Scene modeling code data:
** BEGIN **
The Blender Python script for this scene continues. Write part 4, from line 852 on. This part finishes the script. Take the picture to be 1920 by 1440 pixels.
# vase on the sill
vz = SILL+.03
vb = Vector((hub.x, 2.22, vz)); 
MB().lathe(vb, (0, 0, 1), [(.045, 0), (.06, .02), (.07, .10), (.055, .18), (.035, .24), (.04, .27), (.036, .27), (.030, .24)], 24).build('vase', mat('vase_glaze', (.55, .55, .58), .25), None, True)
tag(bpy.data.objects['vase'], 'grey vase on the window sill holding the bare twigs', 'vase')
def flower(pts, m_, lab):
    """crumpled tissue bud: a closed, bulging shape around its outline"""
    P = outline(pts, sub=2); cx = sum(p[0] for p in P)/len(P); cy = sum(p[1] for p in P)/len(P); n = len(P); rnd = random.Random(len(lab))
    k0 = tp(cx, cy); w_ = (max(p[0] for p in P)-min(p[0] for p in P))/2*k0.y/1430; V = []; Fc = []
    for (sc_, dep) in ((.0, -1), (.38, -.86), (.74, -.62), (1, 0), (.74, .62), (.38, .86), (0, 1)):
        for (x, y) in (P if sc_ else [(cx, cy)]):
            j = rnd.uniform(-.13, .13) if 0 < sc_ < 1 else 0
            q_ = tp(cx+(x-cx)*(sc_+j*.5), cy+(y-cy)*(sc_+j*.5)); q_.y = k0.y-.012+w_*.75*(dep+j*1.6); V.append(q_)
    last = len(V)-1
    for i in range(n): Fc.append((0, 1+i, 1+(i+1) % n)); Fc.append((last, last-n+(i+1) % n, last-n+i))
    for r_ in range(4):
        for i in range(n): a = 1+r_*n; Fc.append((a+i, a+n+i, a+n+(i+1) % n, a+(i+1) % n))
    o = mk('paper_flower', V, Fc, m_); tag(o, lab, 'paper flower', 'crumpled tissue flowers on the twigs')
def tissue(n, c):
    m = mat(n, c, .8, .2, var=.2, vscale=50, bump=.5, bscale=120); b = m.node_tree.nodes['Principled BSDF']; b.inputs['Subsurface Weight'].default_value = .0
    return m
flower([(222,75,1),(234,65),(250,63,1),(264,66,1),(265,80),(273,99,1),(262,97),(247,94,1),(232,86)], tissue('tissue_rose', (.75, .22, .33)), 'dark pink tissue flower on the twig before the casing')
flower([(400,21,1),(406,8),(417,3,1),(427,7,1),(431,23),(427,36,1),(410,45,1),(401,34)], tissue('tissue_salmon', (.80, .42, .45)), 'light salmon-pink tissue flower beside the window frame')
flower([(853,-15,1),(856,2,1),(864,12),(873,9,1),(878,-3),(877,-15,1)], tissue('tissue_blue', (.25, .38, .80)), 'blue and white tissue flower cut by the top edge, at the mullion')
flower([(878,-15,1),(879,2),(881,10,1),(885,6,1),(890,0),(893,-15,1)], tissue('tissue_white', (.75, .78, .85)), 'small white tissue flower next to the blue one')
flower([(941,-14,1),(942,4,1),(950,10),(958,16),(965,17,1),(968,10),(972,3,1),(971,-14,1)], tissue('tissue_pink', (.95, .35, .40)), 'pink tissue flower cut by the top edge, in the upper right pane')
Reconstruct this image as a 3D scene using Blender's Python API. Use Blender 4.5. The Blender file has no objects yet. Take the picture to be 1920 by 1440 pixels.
** END **
◆ Given request: Take the listing above and set it down exactly.

◆ Reply:
The Blender Python script for this scene continues. Write part 4, from line 852 on. This part finishes the script. Take the picture to be 1920 by 1440 pixels.
# vase on the sill
vz = SILL+.03
vb = Vector((hub.x, 2.22, vz)); 
MB().lathe(vb, (0, 0, 1), [(.045, 0), (.06, .02), (.07, .10), (.055, .18), (.035, .24), (.04, .27), (.036, .27), (.030, .24)], 24).build('vase', mat('vase_glaze', (.55, .55, .58), .25), None, True)
tag(bpy.data.objects['vase'], 'grey vase on the window sill holding the bare twigs', 'vase')
def flower(pts, m_, lab):
    """crumpled tissue bud: a closed, bulging shape around its outline"""
    P = outline(pts, sub=2); cx = sum(p[0] for p in P)/len(P); cy = sum(p[1] for p in P)/len(P); n = len(P); rnd = random.Random(len(lab))
    k0 = tp(cx, cy); w_ = (max(p[0] for p in P)-min(p[0] for p in P))/2*k0.y/1430; V = []; Fc = []
    for (sc_, dep) in ((.0, -1), (.38, -.86), (.74, -.62), (1, 0), (.74, .62), (.38, .86), (0, 1)):
        for (x, y) in (P if sc_ else [(cx, cy)]):
            j = rnd.uniform(-.13, .13) if 0 < sc_ < 1 else 0
            q_ = tp(cx+(x-cx)*(sc_+j*.5), cy+(y-cy)*(sc_+j*.5)); q_.y = k0.y-.012+w_*.75*(dep+j*1.6); V.append(q_)
    last = len(V)-1
    for i in range(n): Fc.append((0, 1+i, 1+(i+1) % n)); Fc.append((last, last-n+(i+1) % n, last-n+i))
    for r_ in range(4):
        for i in range(n): a = 1+r_*n; Fc.append((a+i, a+n+i, a+n+(i+1) % n, a+(i+1) % n))
    o = mk('paper_flower', V, Fc, m_); tag(o, lab, 'paper flower', 'crumpled tissue flowers on the twigs')
def tissue(n, c):
    m = mat(n, c, .8, .2, var=.2, vscale=50, bump=.5, bscale=120); b = m.node_tree.nodes['Principled BSDF']; b.inputs['Subsurface Weight'].default_value = .0
    return m
flower([(222,75,1),(234,65),(250,63,1),(264,66,1),(265,80),(273,99,1),(262,97),(247,94,1),(232,86)], tissue('tissue_rose', (.75, .22, .33)), 'dark pink tissue flower on the twig before the casing')
flower([(400,21,1),(406,8),(417,3,1),(427,7,1),(431,23),(427,36,1),(410,45,1),(401,34)], tissue('tissue_salmon', (.80, .42, .45)), 'light salmon-pink tissue flower beside the window frame')
flower([(853,-15,1),(856,2,1),(864,12),(873,9,1),(878,-3),(877,-15,1)], tissue('tissue_blue', (.25, .38, .80)), 'blue and white tissue flower cut by the top edge, at the mullion')
flower([(878,-15,1),(879,2),(881,10,1),(885,6,1),(890,0),(893,-15,1)], tissue('tissue_white', (.75, .78, .85)), 'small white tissue flower next to the blue one')
flower([(941,-14,1),(942,4,1),(950,10),(958,16),(965,17,1),(968,10),(972,3,1),(971,-14,1)], tissue('tissue_pink', (.95, .35, .40)), 'pink tissue flower cut by the top edge, in the upper right pane')
Reconstruct this image as a 3D scene using Blender's Python API. Use Blender 4.5. The Blender file has no objects yet. Take the picture to be 1920 by 1440 pixels.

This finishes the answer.